- **Problem**
Provide the number of lines where the word "high" occurs, and no other text.

- **Exercise material**
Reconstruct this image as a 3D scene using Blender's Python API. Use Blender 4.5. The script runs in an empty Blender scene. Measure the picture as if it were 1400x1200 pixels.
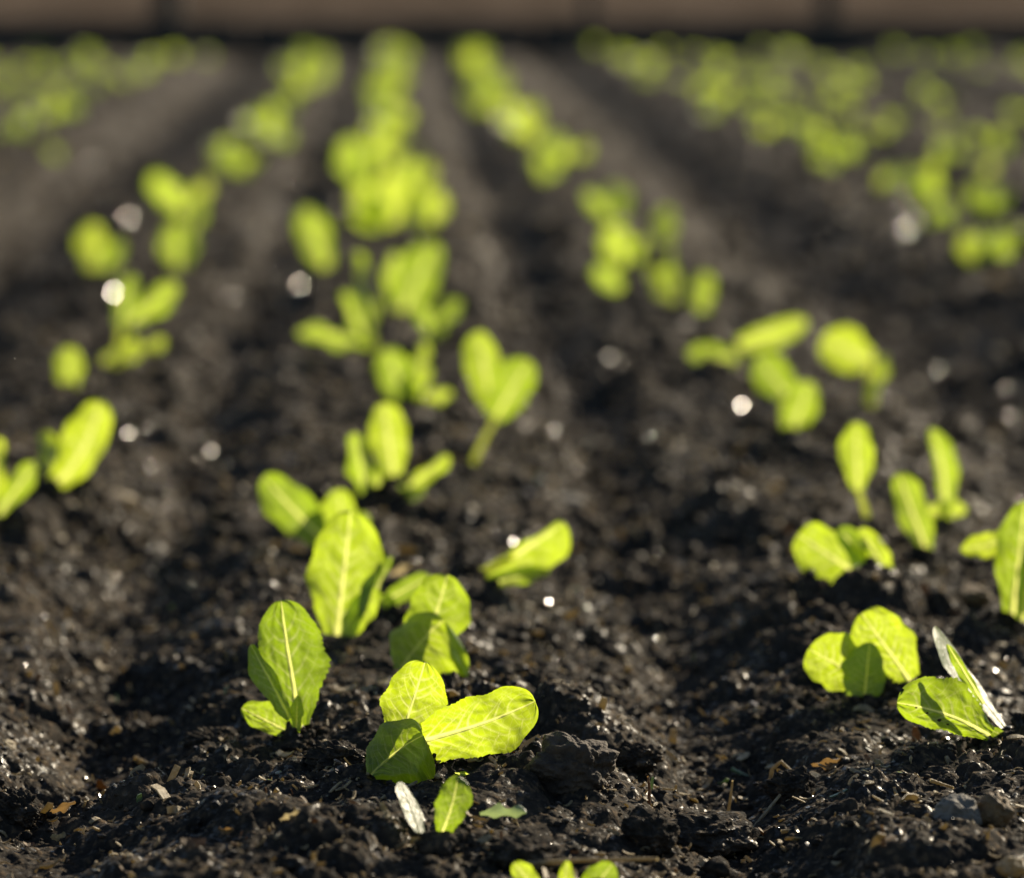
import bpy, math, random
import numpy as np
from mathutils import Vector, Matrix

rng = np.random.default_rng(7)
random.seed(7)
C = bpy.context.scene.collection

# ------------------------------------------------------------------ camera
W0, H0 = 1400.0, 1200.0
FPX = 5000.0
CAM_H = 0.43
HORIZON = -75.0
PITCH = math.atan((600 - HORIZON) / FPX)
YAW = math.atan((700 - 535) / FPX)
CAM = np.array([0.0, 0.0, CAM_H])
fw = np.array([math.sin(YAW) * math.cos(PITCH), math.cos(YAW) * math.cos(PITCH), -math.sin(PITCH)])
rt = np.array([math.cos(YAW), -math.sin(YAW), 0.0])
up = np.cross(rt, fw)
SUN_AZ, SUN_EL = math.radians(35), math.radians(25)
TOSUN = np.array([math.sin(SUN_AZ) * math.cos(SUN_EL), math.cos(SUN_AZ) * math.cos(SUN_EL), math.sin(SUN_EL)])

def ray(px, py):
    return fw + rt * (px - W0 / 2) / FPX + up * (H0 / 2 - py) / FPX

def at_depth(px, py, d):
    return CAM + ray(px, py) * d

def project(p):
    v = np.asarray(p) - CAM
    d = v @ fw
    return 700 + FPX * (v @ rt) / d, 600 - FPX * (v @ up) / d, d

# ------------------------------------------------------------------ noise
_perm = np.random.default_rng(3).permutation(4096)
_ang = np.random.default_rng(4).random(4096) * 2 * np.pi
_gx, _gy = np.cos(_ang), np.sin(_ang)
_rnd = np.random.default_rng(5).random((8, 4096))

def _h(ix, iy, s):
    return _perm[(_perm[(ix + s * 57) & 4095] + iy) & 4095]

def gnoise(x, y, s=0):
    ix = np.floor(x).astype(np.int64); iy = np.floor(y).astype(np.int64)
    fx = x - ix; fy = y - iy
    u = fx * fx * fx * (fx * (fx * 6 - 15) + 10); v = fy * fy * fy * (fy * (fy * 6 - 15) + 10)
    def g(dx, dy):
        h = _h(ix + dx, iy + dy, s)
        return _gx[h] * (fx - dx) + _gy[h] * (fy - dy)
    a = g(0, 0); b = g(1, 0); c = g(0, 1); d = g(1, 1)
    return (a + (b - a) * u) * (1 - v) + (c + (d - c) * u) * v      # about -0.7 .. 0.7

def fbm(x, y, s=0, o=3):
    r = 0; a = 1.0
    for k in range(o):
        r = r + a * gnoise(x * 2 ** k, y * 2 ** k, s + k); a *= 0.5
    return r

def domes(x, y, s, dens=0.8, flat=0.8):
    """rounded lumps, one per cell of a unit grid"""
    ix = np.floor(x).astype(np.int64); iy = np.floor(y).astype(np.int64)
    out = np.zeros_like(x)
    for dx in (-1, 0, 1):
        for dy in (-1, 0, 1):
            h = _h(ix + dx, iy + dy, s)
            cx = ix + dx + 0.15 + 0.7 * _rnd[0][h]; cy = iy + dy + 0.15 + 0.7 * _rnd[1][h]
            r = 0.35 + 0.5 * _rnd[2][h] ** 2
            an = _rnd[5][h] * np.pi; e = 0.7 + 0.6 * _rnd[6][h]
            ax = (x - cx) * np.cos(an) + (y - cy) * np.sin(an); ay = -(x - cx) * np.sin(an) + (y - cy) * np.cos(an)
            q = ((ax * e) ** 2 + (ay / e) ** 2) / (r * r)
            hh = np.where(_rnd[3][h] < dens, r * np.sqrt(np.clip(1 - q, 0, 1)) * flat * (0.5 + 0.8 * _rnd[4][h]), 0)
            out = np.maximum(out, hh)
    return out

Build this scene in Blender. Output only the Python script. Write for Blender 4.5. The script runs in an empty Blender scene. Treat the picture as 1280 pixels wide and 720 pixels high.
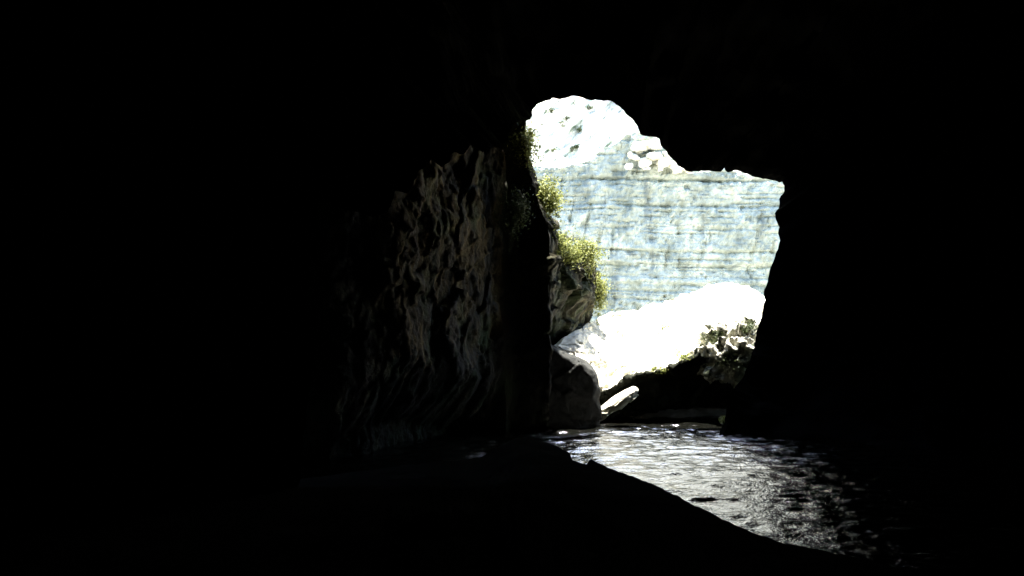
import bpy, math, random
import numpy as np

random.seed(7)
scene = bpy.context.scene
COL = scene.collection

# ------------------------------------------------------------------ helpers
CAM_H, F, HOR = 4.0, 1000.0, 400.0      # eye height above the water, focal length and horizon row in photo pixels

def at(px, py, d):
    """the place that photo pixel (px, py) shows when it stands d metres ahead"""
    return np.array([(px - 640.0) / F * d, d, CAM_H + (HOR - py) / F * d])

def _hash(ix, iy, iz, seed):
    n = (ix.astype(np.int64) * 374761393 + iy.astype(np.int64) * 668265263
         + iz.astype(np.int64) * 2147483647 + seed * 144269504088896) & 0x7FFFFFFF
    n = ((n ^ (n >> 13)) * 1274126177) & 0x7FFFFFFF
    n = ((n ^ (n >> 16)) * 2246822519) & 0x7FFFFFFF
    return ((n ^ (n >> 15)) & 0xFFFFF) / float(0xFFFFF) * 2.0 - 1.0

def vnoise(p, seed=0):
    p = np.asarray(p, float)
    i = np.floor(p)
    f = p - i
    f = f * f * f * (f * (f * 6 - 15) + 10)
    ix, iy, iz = i[..., 0], i[..., 1], i[..., 2]
    fx, fy, fz = f[..., 0], f[..., 1], f[..., 2]
    out = 0
    for dx in (0, 1):
        for dy in (0, 1):
            for dz in (0, 1):
                w = (fx if dx else 1 - fx) * (fy if dy else 1 - fy) * (fz if dz else 1 - fz)
                out = out + w * _hash(ix + dx, iy + dy, iz + dz, seed)
    return out

def fbm(p, octaves=5, gain=0.5, seed=0, ridged=False):
    p = np.asarray(p, float)
    a, s, tot = 1.0, 0.0, 0.0
    for k in range(octaves):
        n = vnoise(p * (2.03 ** k) + 17.3 * k, seed + k)
        if ridged:
            n = 1.0 - 2.0 * np.abs(n)
        s = s + a * n
        tot += a
        a *= gain
    return s / tot

def chunks(p, seed=0, tilt=0.6):
    """broken faces: every random cell gets its own level and its own slope"""
    p = np.asarray(p, float)
    i = np.floor(p)
    best = np.full(p.shape[:-1], 1e9)
    val = np.zeros(p.shape[:-1])
    for dx in (-1, 0, 1):
        for dy in (-1, 0, 1):
            for dz in (-1, 0, 1):
                c = i + np.array([dx, dy, dz])
                h = [_hash(c[..., 0], c[..., 1], c[..., 2], seed + k) for k in range(7)]
                ctr = c + 0.5 + 0.48 * np.stack(h[:3], -1)
                d = p - ctr
                dist = (d ** 2).sum(-1)
                v = h[3] + tilt * (d[..., 0] * h[4] + d[..., 1] * h[5] + d[..., 2] * h[6]) * 2
                m = dist < best
                best = np.where(m, dist, best)
                val = np.where(m, v, val)
    return val

def mesh_obj(name, verts, faces, mat, parent=None, smooth=True):
    me = bpy.data.meshes.new(name)
    verts = np.asarray(verts, np.float32).reshape(-1, 3)
    me.vertices.add(len(verts))
    me.vertices.foreach_set("co", verts.ravel())
    if isinstance(faces, np.ndarray):
        k = faces.shape[1]
        me.loops.add(faces.size)
        me.loops.foreach_set("vertex_index", faces.ravel().astype(np.int32))
        me.polygons.add(len(faces))
        me.polygons.foreach_set("loop_start", np.arange(0, faces.size, k, dtype=np.int32))
    else:
        me.vertices.foreach_get
        tot = sum(len(f) for f in faces)
        me.loops.add(tot)
        me.loops.foreach_set("vertex_index", np.array([i for f in faces for i in f], np.int32))
        me.polygons.add(len(faces))
        st = np.cumsum([0] + [len(f) for f in faces[:-1]])
        me.polygons.foreach_set("loop_start", st.astype(np.int32))
    me.update(calc_edges=True)
    me.validate()
    if smooth:
        me.polygons.foreach_set("use_smooth", np.ones(len(me.polygons), bool))
    me.materials.append(mat)
    o = bpy.data.objects.new(name, me)
    COL.objects.link(o)
    if parent is not None:
        o.parent = parent
    return o

def grid_faces(nu, nv, close_u=False):
    iu = np.arange(nu if close_u else nu - 1)
    iv = np.arange(nv - 1)
    a, b = np.meshgrid(iu, iv, indexing="ij")
    a2 = (a + 1) % nu
    return np.stack([a * nv + b, a2 * nv + b, a2 * nv + b + 1, a * nv + b + 1], -1).reshape(-1, 4)

def grid_obj(name, P, mat, parent=None, close_u=False, flip=False, smooth=True):
    nu, nv = P.shape[:2]
    f = grid_faces(nu, nv, close_u)
    if flip:
        f = f[:, ::-1]
    return mesh_obj(name, P.reshape(-1, 3), np.ascontiguousarray(f), mat, parent, smooth)

def structure(o):
    o["kind"] = "structure"
    return o

def tag(o, label, cat, group=None):
    o["label"] = label
    o["category"] = cat
    if group:
        o["group"] = group
    return o

def empty(name, loc):
    o = bpy.data.objects.new(name, None)
    o.empty_display_size = 0.2
    o.location = loc
    COL.objects.link(o)
    return o

def grid_normals(P):
    du = np.gradient(P, axis=0)
    dv = np.gradient(P, axis=1)
    n = np.cross(du, dv)
    return n / np.maximum(np.linalg.norm(n, axis=-1, keepdims=True), 1e-9)

# ------------------------------------------------------------------ materials
def rock_mat(name, cols, scale=1.0, stretch=(1, 1, 1), bump=0.4, bscale=6.0, rough=0.85, spec=0.25, streak=None, moss=None, grain=0.62):
    """cols: (position, colour) stops over a layered noise; streak: (colour, amount, stretch); moss: (colour, low, high)"""
    m = bpy.data.materials.new(name)
    m.use_nodes = True
    nt = m.node_tree
    N, L = nt.nodes, nt.links
    b = N["Principled BSDF"]
    b.inputs["Roughness"].default_value = rough
    b.inputs["Specular IOR Level"].default_value = spec
    tc = N.new("ShaderNodeTexCoord")
    mp = N.new("ShaderNodeMapping")
    mp.inputs["Scale"].default_value = stretch
    L.new(tc.outputs["Object"], mp.inputs["Vector"])
    n1 = N.new("ShaderNodeTexNoise")
    n1.inputs["Scale"].default_value = scale
    n1.inputs["Detail"].default_value = 9
    n1.inputs["Roughness"].default_value = grain
    n1.inputs["Distortion"].default_value = 0.5
    L.new(mp.outputs["Vector"], n1.inputs["Vector"])
    cr = N.new("ShaderNodeValToRGB")
    e = cr.color_ramp.elements
    e[0].position, e[0].color = cols[0][0], (*cols[0][1], 1)
    e[1].position, e[1].color = cols[-1][0], (*cols[-1][1], 1)
    for p, c in cols[1:-1]:
        x = e.new(p)
        x.color = (*c, 1)
    L.new(n1.outputs["Fac"], cr.inputs["Fac"])
    colour = cr.outputs["Color"]
    for k, extra in enumerate((streak, moss)):
        if not extra:
            continue
        c, lo, hi, st, sc = extra[:5]
        mp2 = N.new("ShaderNodeMapping")
        mp2.vector_type = 'TEXTURE' if len(extra) > 5 else 'POINT'
        mp2.inputs["Scale"].default_value = [1 / x for x in st] if len(extra) > 5 else st
        if len(extra) > 5:
            mp2.inputs["Rotation"].default_value = extra[5]
        mp2.inputs["Location"].default_value = (3.1 + 7 * k, 1.7, 0.4)
        L.new(tc.outputs["Object"], mp2.inputs["Vector"])
        n2 = N.new("ShaderNodeTexNoise")
        n2.inputs["Scale"].default_value = sc
        n2.inputs["Detail"].default_value = 7
        n2.inputs["Roughness"].default_value = 0.6
        L.new(mp2.outputs["Vector"], n2.inputs["Vector"])
        mr = N.new("ShaderNodeMapRange")
        mr.inputs["From Min"].default_value = lo
        mr.inputs["From Max"].default_value = hi
        L.new(n2.outputs["Fac"], mr.inputs["Value"])
        mx = N.new("ShaderNodeMix")
        mx.data_type = "RGBA"
        L.new(mr.outputs["Result"], mx.inputs["Factor"])
        L.new(colour, mx.inputs["A"])
        mx.inputs["B"].default_value = (*c, 1)
        colour = mx.outputs["Result"]
    L.new(colour, b.inputs["Base Color"])
    nb = N.new("ShaderNodeTexNoise")
    nb.inputs["Scale"].default_value = bscale
    nb.inputs["Detail"].default_value = 8
    nb.inputs["Roughness"].default_value = 0.65
    L.new(tc.outputs["Object"], nb.inputs["Vector"])
    bp = N.new("ShaderNodeBump")
    bp.inputs["Strength"].default_value = bump
    bp.inputs["Distance"].default_value = 0.12
    L.new(nb.outputs["Fac"], bp.inputs["Height"])
    L.new(bp.outputs["Normal"], b.inputs["Normal"])
    return m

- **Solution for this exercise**
2